Hakkari'deki Yüzbaşının Çığlığı

Hakkari'deki Yüzbaşının Çığlığı

Adı bende saklı bir yüzbaşının çığlığı andıran mektubunun bir bölümünü yayınlıyorum.


Sabahattin Bey;

Mektubumu size Hakkari’den değil bir yakınım aracılığı ile İstanbul’dan postaya verdirdim zira hainleri izlemesi gereken devletim ben ve benim gibi görevi bu vatan için ölmek olan subayları izlemekle meşgul…

Sabahattin Bey kahırla yazıyorum Hakkari PKK’ya terk edilmiştir. Türk subayı, askeri ve polisi yoğun güvenlik önlemleri olmaksızın Hakkari sokaklarında artık yürüyemez durumdadır. En vahimi Hakkari esnafı örgütün baskısı ile askere-polise mal satmıyor, lokantalar yemek servis etmiyor ve bütün bunlar basına yansımıyor…

Bölgede De facto olarak (fiili) yaygın ifade ile paralel Kürt devleti kurulmuş ve Kürdistan’ın ilanına gün sayılmaktadır.

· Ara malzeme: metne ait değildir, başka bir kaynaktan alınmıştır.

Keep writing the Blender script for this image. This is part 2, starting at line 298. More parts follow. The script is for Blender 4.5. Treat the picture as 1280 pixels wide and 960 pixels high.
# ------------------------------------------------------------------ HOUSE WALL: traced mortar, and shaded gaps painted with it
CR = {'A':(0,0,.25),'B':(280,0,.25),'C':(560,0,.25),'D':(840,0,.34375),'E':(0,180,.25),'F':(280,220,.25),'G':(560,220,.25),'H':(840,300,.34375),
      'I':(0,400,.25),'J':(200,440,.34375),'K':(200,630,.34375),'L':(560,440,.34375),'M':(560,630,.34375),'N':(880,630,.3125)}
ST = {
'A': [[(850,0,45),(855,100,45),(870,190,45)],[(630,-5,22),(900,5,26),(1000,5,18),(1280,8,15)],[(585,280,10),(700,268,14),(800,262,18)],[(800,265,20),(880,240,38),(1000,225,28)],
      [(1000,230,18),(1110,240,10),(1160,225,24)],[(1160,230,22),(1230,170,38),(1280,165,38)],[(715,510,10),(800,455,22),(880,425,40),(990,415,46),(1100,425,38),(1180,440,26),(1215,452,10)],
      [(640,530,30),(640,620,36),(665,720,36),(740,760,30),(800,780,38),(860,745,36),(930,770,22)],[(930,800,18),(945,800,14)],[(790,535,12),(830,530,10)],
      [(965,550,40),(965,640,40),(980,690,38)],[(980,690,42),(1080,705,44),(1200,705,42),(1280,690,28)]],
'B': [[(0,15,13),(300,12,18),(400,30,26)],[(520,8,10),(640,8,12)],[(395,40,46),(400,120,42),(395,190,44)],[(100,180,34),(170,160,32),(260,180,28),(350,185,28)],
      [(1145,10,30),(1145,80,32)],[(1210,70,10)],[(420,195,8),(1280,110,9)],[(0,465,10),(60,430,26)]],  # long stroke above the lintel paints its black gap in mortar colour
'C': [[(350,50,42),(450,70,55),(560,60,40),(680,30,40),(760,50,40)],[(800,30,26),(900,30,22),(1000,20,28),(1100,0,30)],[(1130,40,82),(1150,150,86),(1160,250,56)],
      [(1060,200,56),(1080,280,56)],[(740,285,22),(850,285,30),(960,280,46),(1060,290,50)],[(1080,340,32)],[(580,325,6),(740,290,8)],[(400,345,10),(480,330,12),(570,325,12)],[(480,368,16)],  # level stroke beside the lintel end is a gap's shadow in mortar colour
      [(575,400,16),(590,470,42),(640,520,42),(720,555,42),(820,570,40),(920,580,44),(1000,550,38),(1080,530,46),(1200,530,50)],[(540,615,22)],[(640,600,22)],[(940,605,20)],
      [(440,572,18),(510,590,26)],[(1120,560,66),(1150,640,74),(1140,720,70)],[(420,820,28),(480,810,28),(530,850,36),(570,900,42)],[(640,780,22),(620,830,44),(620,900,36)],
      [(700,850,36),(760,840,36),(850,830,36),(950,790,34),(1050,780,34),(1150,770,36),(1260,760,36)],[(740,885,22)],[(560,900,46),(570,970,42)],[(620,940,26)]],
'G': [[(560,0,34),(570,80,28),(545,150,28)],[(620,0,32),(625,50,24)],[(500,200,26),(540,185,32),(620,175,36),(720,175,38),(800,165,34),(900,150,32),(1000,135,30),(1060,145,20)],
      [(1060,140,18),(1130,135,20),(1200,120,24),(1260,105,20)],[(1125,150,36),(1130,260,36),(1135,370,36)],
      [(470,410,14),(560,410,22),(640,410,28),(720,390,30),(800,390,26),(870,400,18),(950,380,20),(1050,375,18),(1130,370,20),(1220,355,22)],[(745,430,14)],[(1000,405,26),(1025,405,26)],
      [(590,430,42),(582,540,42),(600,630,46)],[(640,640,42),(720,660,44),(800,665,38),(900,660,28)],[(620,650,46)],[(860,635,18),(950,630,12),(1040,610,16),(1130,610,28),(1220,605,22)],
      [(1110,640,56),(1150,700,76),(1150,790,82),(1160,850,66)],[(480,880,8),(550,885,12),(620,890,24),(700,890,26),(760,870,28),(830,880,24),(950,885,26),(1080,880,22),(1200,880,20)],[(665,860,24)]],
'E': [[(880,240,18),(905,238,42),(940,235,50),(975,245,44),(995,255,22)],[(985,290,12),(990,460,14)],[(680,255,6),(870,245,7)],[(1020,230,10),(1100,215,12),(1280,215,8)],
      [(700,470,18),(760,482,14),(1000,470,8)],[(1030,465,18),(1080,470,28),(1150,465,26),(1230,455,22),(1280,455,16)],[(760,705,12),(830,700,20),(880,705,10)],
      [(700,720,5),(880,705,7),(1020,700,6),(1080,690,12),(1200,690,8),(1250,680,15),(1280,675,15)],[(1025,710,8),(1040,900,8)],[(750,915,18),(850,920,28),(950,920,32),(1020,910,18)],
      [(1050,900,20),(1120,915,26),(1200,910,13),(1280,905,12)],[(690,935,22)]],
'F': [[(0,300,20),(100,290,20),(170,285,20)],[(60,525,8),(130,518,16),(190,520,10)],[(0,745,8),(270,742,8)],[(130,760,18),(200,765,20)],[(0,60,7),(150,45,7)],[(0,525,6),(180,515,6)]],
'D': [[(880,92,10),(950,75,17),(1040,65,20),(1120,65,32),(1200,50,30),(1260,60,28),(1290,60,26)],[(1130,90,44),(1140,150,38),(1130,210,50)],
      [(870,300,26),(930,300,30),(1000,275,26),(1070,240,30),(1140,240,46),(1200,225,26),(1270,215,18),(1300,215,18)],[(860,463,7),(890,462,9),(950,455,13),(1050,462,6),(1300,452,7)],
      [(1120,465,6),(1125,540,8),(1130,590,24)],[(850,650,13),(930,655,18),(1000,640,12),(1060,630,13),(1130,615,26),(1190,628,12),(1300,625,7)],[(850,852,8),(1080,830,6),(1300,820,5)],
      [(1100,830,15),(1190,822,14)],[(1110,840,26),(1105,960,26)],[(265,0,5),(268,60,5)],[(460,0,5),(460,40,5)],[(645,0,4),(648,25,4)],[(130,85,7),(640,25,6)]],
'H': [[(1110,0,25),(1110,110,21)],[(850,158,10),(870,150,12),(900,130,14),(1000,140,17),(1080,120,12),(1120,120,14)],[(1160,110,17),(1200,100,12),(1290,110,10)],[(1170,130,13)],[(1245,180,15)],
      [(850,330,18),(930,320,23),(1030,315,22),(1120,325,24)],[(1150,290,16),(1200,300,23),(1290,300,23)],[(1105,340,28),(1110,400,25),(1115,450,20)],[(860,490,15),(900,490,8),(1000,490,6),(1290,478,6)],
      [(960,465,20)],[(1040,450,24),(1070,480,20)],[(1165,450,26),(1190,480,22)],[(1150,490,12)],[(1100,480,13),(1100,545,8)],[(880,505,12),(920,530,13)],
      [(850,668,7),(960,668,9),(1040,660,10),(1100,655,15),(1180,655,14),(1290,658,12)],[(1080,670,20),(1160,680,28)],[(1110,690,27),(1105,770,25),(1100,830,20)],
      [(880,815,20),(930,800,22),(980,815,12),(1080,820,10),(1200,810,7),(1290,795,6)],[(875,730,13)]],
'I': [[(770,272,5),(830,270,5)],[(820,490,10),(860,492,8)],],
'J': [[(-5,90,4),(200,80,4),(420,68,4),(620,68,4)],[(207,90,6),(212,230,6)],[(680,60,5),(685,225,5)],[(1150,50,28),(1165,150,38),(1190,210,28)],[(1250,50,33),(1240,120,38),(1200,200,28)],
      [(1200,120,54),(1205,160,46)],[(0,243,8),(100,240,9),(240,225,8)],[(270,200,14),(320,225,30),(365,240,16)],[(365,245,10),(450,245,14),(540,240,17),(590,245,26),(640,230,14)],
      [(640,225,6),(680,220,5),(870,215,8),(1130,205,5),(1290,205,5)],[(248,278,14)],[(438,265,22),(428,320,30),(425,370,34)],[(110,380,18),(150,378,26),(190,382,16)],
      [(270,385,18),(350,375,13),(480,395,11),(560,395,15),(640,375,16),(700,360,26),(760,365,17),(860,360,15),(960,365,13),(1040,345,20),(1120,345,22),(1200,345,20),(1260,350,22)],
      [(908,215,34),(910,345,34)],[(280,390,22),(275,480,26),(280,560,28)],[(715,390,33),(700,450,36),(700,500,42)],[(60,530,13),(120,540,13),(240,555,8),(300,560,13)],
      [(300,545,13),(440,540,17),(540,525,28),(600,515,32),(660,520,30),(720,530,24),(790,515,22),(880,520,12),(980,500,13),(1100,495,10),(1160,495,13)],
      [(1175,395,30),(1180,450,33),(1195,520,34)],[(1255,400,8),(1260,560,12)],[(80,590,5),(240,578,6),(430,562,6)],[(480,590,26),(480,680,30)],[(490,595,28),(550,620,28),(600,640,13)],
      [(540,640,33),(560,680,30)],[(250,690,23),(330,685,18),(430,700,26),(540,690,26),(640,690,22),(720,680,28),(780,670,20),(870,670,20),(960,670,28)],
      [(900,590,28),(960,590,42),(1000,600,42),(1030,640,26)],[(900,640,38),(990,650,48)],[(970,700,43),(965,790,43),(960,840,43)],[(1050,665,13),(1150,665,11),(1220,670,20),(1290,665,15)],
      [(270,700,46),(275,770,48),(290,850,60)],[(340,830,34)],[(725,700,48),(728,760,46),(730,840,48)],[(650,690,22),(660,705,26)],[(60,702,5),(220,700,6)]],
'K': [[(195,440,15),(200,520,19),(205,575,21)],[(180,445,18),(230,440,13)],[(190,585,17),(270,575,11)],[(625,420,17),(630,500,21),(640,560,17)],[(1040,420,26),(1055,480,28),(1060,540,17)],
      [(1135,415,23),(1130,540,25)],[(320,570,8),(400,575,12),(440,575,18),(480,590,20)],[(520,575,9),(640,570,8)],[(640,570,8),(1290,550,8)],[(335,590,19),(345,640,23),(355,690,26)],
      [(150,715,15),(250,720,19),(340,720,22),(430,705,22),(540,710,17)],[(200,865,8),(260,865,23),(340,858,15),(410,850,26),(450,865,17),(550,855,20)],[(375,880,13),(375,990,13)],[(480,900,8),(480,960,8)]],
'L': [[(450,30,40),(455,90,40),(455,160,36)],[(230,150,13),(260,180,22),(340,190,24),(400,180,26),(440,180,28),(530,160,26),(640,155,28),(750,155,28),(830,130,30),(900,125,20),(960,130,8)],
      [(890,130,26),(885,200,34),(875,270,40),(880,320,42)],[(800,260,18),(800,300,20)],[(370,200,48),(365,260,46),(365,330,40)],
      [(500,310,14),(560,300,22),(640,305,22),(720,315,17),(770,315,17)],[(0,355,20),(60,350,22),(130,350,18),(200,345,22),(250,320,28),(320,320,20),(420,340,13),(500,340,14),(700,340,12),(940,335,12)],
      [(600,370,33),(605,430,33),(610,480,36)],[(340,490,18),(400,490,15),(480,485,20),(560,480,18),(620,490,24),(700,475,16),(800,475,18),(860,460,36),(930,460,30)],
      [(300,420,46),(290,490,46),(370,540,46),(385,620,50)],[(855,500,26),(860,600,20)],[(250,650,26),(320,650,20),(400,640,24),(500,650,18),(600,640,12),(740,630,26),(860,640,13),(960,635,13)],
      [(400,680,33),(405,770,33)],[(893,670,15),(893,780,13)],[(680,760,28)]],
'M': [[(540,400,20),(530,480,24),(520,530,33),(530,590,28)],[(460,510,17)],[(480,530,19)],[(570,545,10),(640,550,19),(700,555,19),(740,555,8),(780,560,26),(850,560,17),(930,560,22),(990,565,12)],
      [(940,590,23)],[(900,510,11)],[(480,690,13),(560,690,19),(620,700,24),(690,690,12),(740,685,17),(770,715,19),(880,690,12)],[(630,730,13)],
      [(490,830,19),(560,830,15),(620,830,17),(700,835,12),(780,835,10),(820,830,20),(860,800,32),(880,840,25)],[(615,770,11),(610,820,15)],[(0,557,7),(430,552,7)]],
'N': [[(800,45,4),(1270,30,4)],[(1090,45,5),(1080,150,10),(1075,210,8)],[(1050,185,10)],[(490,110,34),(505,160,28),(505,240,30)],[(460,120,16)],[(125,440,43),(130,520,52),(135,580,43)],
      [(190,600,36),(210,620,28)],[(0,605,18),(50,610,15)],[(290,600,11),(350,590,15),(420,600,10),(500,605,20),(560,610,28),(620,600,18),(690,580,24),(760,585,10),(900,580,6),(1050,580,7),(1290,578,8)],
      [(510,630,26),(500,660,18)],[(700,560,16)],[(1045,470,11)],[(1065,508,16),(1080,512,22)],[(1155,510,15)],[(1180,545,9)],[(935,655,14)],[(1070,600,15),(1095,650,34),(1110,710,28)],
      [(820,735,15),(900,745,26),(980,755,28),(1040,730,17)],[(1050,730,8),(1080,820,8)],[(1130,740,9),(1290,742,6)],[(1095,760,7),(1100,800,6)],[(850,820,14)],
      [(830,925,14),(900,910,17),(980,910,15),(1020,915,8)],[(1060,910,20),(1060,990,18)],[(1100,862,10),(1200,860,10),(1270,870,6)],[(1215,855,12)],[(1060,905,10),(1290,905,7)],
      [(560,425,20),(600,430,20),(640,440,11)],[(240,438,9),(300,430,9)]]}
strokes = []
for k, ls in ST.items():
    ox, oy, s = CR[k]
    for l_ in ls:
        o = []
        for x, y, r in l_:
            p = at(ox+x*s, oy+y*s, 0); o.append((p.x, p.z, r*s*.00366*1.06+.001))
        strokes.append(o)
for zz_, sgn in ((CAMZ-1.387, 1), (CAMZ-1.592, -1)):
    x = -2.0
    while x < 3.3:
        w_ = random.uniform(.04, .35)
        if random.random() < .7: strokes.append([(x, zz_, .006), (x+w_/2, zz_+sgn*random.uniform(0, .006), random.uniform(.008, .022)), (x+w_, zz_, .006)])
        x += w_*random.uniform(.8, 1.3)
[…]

Sabahattin Bey böyle bir durumda bize verilen emir ise “Aman örgütle karşı karşıya gelmeyin, aman onları tahrik etmeyin” şeklindedir. Türkiye Cumhuriyeti devletinin şanlı ordusu Güneydoğuda kahırla yazıyorum mağlup ya da teslim olmuş bir ordu durumuna düşürülmüştür

. Bırakın PKK’ya karşı operasyona çıkma serbestisi, kışlalarımıza ve karakollarımıza yapılan taciz ateşlerine bile karşılık vermemiz yasaktır.

Bir başka hadise sizin televizyondaki ifadenizle barut kokan kahraman komutanlarımızın esir alınmasının TSK içinde yarattığı travmadır ki pek çok subay emekliliğini düşünür durumdadır.”

Açık bir çığlık olan 5 sayfalık mektubun özeti budur.